Los discursos de José Antonio, cargados de idealismo y de un tono moral poco habitual en la política de su tiempo, resonaron especialmente entre los jóvenes que se sentían desorientados ante la deriva de la República. Y aunque la distancia geográfica y la precariedad técnica hicieron que en Mallorca su eco llegara atenuado, el mensaje consiguió cruzar el mar.

El hecho mismo de escuchar una emisión radiofónica procedente de Madrid o de leer un periódico llegado de la Península era, para muchos, un acto de conexión con el resto del país. En cierto modo, informarse era ya una forma de participación política, un gesto de compromiso en tiempos de incertidumbre.

El acto del Teatro de la Comedia, se llegaron a reunir unas 2.000 personas, fue un acontecimiento madrileño y todo un éxito, pero su resonancia traspasó fronteras físicas y simbólicas. En Mallorca, su eco encontró oídos atentos entre un puñado de jóvenes que, con más entusiasmo que medios, trataron de comprender y difundir lo que apenas habían podido oír o leer.

Antonio Nicolau, Nicolás Siquier, Nicolás Garau, Juan Crespí, Jaime Mulet, Juan Bárbara y los camaradas de Campanet representan ese primer impulso falangista en la isla: un grupo pequeño, sin recursos, pero animado por la voluntad de participar en algo que intuían trascendente.
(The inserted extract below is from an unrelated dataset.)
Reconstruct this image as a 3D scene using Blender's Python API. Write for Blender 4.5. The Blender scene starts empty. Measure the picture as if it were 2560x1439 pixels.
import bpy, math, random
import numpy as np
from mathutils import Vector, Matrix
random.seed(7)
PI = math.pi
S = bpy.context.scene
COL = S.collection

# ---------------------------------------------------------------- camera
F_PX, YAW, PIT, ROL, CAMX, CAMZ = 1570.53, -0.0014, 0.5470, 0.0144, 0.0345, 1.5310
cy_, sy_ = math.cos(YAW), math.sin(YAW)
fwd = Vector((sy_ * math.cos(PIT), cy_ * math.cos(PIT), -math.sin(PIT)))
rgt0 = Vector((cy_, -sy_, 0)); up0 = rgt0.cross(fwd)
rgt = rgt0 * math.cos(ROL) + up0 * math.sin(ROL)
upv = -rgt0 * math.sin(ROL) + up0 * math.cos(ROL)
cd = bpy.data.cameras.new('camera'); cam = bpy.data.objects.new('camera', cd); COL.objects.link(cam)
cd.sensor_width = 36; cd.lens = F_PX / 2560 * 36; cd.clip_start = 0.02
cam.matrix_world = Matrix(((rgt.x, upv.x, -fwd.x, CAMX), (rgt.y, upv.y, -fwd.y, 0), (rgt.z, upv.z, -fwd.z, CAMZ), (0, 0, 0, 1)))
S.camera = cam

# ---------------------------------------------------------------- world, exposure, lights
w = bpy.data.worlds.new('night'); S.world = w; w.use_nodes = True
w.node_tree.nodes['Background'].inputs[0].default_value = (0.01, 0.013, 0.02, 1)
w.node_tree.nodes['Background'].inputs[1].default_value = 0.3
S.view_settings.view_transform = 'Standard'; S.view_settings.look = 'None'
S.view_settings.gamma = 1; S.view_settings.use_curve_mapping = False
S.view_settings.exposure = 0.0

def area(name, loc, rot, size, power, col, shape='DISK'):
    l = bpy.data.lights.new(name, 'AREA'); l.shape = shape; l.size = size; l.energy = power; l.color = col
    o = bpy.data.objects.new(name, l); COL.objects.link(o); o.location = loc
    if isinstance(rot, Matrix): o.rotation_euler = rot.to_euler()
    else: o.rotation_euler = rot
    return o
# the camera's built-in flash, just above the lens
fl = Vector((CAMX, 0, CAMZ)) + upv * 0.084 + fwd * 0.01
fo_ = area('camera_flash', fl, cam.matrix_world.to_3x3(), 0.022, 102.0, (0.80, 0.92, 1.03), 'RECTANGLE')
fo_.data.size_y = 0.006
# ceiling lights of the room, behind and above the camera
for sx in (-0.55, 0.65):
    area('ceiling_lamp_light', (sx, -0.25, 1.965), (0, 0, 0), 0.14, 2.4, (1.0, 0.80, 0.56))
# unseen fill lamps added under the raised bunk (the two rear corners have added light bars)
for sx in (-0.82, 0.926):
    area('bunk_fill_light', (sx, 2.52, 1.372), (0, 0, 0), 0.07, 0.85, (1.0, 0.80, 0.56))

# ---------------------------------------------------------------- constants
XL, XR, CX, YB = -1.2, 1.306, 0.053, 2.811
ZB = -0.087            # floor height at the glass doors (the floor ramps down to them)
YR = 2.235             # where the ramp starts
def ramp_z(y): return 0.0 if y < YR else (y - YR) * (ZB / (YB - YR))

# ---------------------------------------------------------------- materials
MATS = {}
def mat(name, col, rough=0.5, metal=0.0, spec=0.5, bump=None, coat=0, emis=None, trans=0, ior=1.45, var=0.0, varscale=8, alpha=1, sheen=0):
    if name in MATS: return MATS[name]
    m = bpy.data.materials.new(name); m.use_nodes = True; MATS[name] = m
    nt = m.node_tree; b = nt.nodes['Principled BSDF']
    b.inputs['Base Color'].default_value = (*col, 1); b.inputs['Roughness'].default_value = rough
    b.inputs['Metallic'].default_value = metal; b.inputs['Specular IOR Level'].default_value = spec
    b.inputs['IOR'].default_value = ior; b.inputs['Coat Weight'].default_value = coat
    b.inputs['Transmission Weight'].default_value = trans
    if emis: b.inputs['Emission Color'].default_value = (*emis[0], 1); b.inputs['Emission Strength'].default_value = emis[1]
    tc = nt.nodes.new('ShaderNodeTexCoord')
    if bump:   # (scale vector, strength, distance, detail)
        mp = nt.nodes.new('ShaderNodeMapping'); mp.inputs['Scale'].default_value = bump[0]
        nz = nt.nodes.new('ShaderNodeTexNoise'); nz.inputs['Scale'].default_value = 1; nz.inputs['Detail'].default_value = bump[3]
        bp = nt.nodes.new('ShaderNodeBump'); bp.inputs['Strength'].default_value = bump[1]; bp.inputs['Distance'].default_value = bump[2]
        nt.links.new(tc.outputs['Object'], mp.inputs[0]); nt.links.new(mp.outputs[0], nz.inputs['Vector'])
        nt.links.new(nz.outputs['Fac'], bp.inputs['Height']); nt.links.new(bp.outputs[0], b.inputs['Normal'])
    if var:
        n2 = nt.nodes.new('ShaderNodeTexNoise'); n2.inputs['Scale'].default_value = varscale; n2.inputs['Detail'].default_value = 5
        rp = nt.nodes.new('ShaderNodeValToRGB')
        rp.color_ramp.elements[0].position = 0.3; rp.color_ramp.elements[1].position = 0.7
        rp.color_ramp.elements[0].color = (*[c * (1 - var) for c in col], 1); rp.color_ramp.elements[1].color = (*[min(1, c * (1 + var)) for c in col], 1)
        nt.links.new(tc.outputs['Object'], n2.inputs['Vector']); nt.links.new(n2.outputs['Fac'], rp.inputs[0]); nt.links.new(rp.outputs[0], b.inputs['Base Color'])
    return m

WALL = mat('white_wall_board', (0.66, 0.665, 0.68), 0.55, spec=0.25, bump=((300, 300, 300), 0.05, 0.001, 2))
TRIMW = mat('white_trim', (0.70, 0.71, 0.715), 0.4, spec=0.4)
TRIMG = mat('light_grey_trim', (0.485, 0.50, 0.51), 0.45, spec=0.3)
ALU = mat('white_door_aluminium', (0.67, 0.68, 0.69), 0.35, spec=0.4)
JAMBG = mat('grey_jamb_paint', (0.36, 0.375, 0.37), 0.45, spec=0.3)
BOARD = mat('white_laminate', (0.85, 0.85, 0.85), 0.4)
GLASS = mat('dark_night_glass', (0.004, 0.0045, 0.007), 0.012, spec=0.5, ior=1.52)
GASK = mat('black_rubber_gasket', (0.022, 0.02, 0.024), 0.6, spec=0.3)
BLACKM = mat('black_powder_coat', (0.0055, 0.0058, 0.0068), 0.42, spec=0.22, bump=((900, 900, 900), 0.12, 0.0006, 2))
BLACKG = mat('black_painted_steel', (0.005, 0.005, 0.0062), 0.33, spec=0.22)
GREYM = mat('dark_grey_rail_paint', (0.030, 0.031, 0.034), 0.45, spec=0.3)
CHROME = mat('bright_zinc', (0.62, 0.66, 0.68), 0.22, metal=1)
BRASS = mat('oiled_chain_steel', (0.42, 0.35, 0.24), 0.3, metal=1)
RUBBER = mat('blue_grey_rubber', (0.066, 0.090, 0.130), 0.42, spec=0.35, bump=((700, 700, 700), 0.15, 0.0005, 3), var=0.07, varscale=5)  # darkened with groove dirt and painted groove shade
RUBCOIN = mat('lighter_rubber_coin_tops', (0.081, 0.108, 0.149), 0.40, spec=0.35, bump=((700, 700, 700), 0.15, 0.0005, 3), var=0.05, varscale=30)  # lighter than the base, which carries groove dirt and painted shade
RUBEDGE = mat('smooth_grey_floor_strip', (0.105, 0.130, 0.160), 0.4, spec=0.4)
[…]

Su empeño muestra hasta qué punto las ideas, cuando prenden en una generación, pueden superar las limitaciones materiales y geográficas.

Así, aquel discurso pronunciado en un teatro madrileño y retrasmitido por una radio de alcance incierto logró cruzar el mar, filtrarse entre interferencias y retrasos postales, y sembrar en Mallorca las primeras semillas de un movimiento que buscaba dar sentido político a una juventud desorientada. Porque, a veces, la historia no se escribe con hechos inmediatos, sino con ecos que viajan despacio, pero que logran calar y perdurar.